Saturday, June 22, 2013

Cornerstone of a New Global Village?


Unfinished Monuments - Grand Army Plaza Brooklyn - 1894


Jesus said, “Show me the stone that the builders rejected. That is the cornerstone.”

Gospel of Thomas 66, Psalm 118:22-24, Matthew 21:42, Mark 12:10-11, Acts 4:11-12, 1st Peter 2:6-8

We travel further away, some of us, the older of us, from the village of our youth.

Some of us carry that image in our minds and our hearts till we die.



There will always be generational gaps as there are now between the manual past and the new improved and current virtual world of today. It is hard for someone such as me to recognize and try to travel between the different worlds and cultures and the times we encounter in a lifetime.

Most people do not seem to make any effort. They seem to just blend into the times.

I believe that Jesus as a native of Nazareth or as the Son of the Most High had a strange to us but normal to him view of the village of his origin.

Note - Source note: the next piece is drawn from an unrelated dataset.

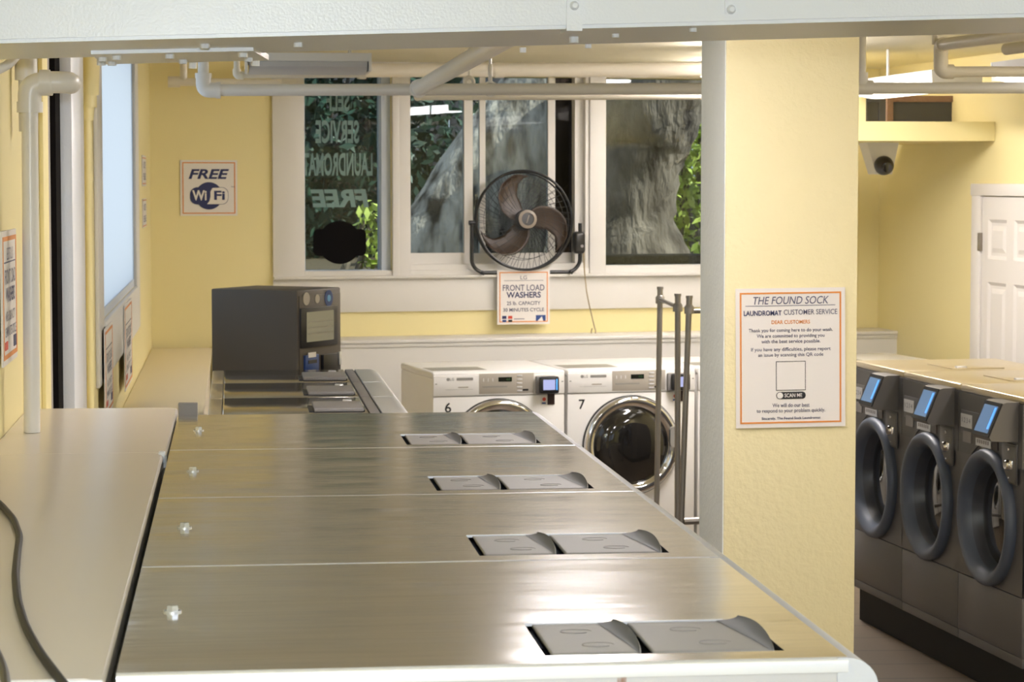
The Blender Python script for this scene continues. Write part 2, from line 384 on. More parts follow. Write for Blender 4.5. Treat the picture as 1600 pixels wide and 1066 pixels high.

As we get more complex in our interface with so many ideas, concepts, feelings, and results of an increasingly complex existence, we should take time out to think and wonder as to what we are in the midst of it all.

At the center of Jesus and his simple message, is the message of the village, planting and harvesting and the everyday joy of living. Sometimes I think that Jesus was more French in his outlook on life than we Americans. (That is a bit of Jesus related irony or humor – I am trying to see Jesus as a man of many dimensions and humor - is something that does not translate from age to age and especially from millennium to millennium – over all human nature has not changed – so humor is valid - is good.)

The modern western world seems at times to be out of sync with the new sterile global village already built but not easily lived in.



The past half century of extended family has in many ways replaced the nuclear family, a concept coined in the nuclear age, to denote the old fashioned concept of parents and children and to be in contrast to current realities. The new extended family of the west, rising like a Phoenix out of the ashes of traditional family concepts, came about because of divorce and step parents, step siblings, and weekend visitation rights. Our present culture, if you look hard at it, isn't the same fabric of Norman Rockwell paintings and idealized bygone eras.

Looking all about at the cultural flux, the collapse and building of many carnival like structures, economic and social, of post WWII America, and the new global culture, one has to wonder if Jesus in his primitive age could understand all the economic or moral challenges of this brave new world.

This new age is built on the concepts of the brain. The mind can calculate money, figures, enterprises, legal compromises with traditional morality.

The heart more than likely touches the soul. Jesus in my view would seem to be more of a heart kind of guy than a braniac.

The point is that no matter where you live in time or space, in a village or a city, in a moral or amoral society, the individual must and usually does carry the village of one’s beginning in one’s mind and in one’s heart. So much else does not matter in the scheme of things.

My choice, my heart tells me what is fair or right or wrong or moral.

The individual, as opposed to the traditional group, is the building stone the builders of the past rejected.

The individual is the cornerstone of the new global village and culture.

Today, the decisions of mere individuals affect not millions but billions of others in our new global reality – the New Jerusalem – of a potential Heaven present here upon this earth. (or a potential Hell)

Be mindful and of heart in the everyday decisions that affect both ourselves and our neighbors.